With such low inventory and massive demand, housing isn’t going to be impacted by this rate increase as one may fear. As it stands, average prices for homes increased by almost 9% in 2020 and are predicted to continue that trend and increase by around 10% in 2021. Though income hasn’t kept up with the roughly 5% annual increase in average prices since 2016 including the higher increase in 2020, the low rates have helped level the playing field and maintain affordability by mitigating borrowing costs.
A 30-year fixed mortgage just weeks ago was at 2.75% and is now resting between a 3.25% or 3.5% rate which, for this market, is a large shift in a very short amount of time. The historically low rates of 2.625% for qualified buyers boosted home affordability despite the increasing prices, and though rates in the 3’s are still low comparatively speaking, it’s the highest they’ve been in a while. The bond market only affects fixed-rate mortgages, so for now, jumbo loans are lower, which is atypical.
Put simply, for buyers or homeowners considering re-financing this means that it is going to cost more for them to borrow. But how much more?
An eighth of a point increase (.125%) is equivalent to $40 additional per month on their mortgage payment or a $10,000 loss in buying power. To that point, with the recent half a point (.5%) increase, on a $500,000 mortgage, for example, a buyer will have either lost $40,000 in buying power or added $200 a month to their mortgage payment.
As Shant Banosian said in his February 26, 2021 mortgage update on Facebook, motivated buyers should at this point consider getting their pre-approvals updated and should be conversing with their Realtors about their home search and what they’re now qualified for with an adjusted budget. As rates have already increased, they’re not expected to jump any higher so what we are at is likely the new norm provided that there may be some dips and adjustments over time. Locking in your rate is wise.
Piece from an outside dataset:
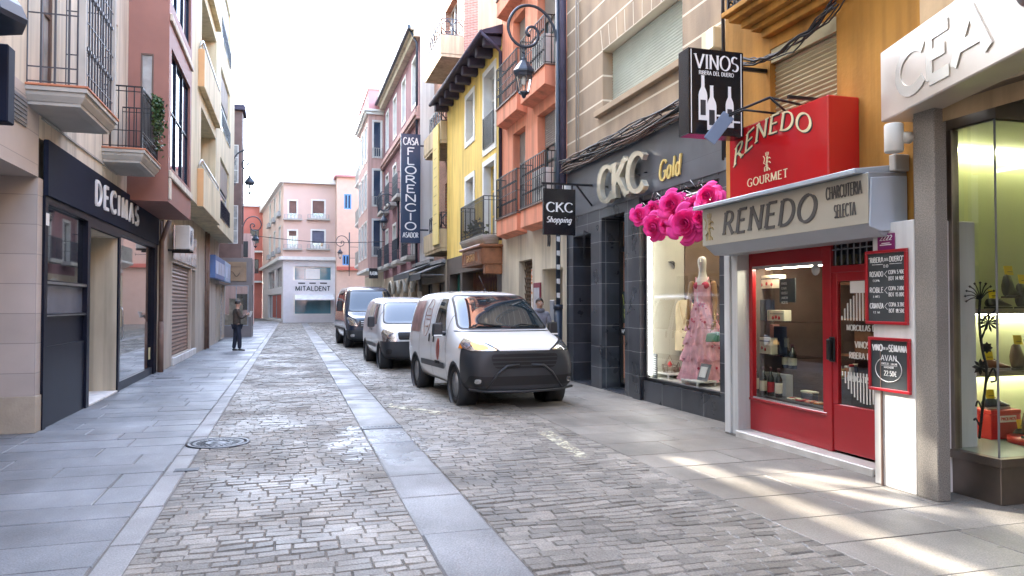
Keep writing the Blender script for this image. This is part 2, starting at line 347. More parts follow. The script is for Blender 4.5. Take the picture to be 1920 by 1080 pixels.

Sellers have had the upper hand in the market and will likely maintain that control until more sellers list. As the historically low inventory hopefully increases with more springtime sellers and buyers have more selection, sellers may have to consider adjusting their prices as the large pool of buyers who were interested in their homes may be dropping out now due to the increased borrowing costs and additional homes that may satisfy their search criteria. For sellers who want to sell for the most money should sell now to take advantage of those buyers who are motivated and who have the buying power with their locked-in rates.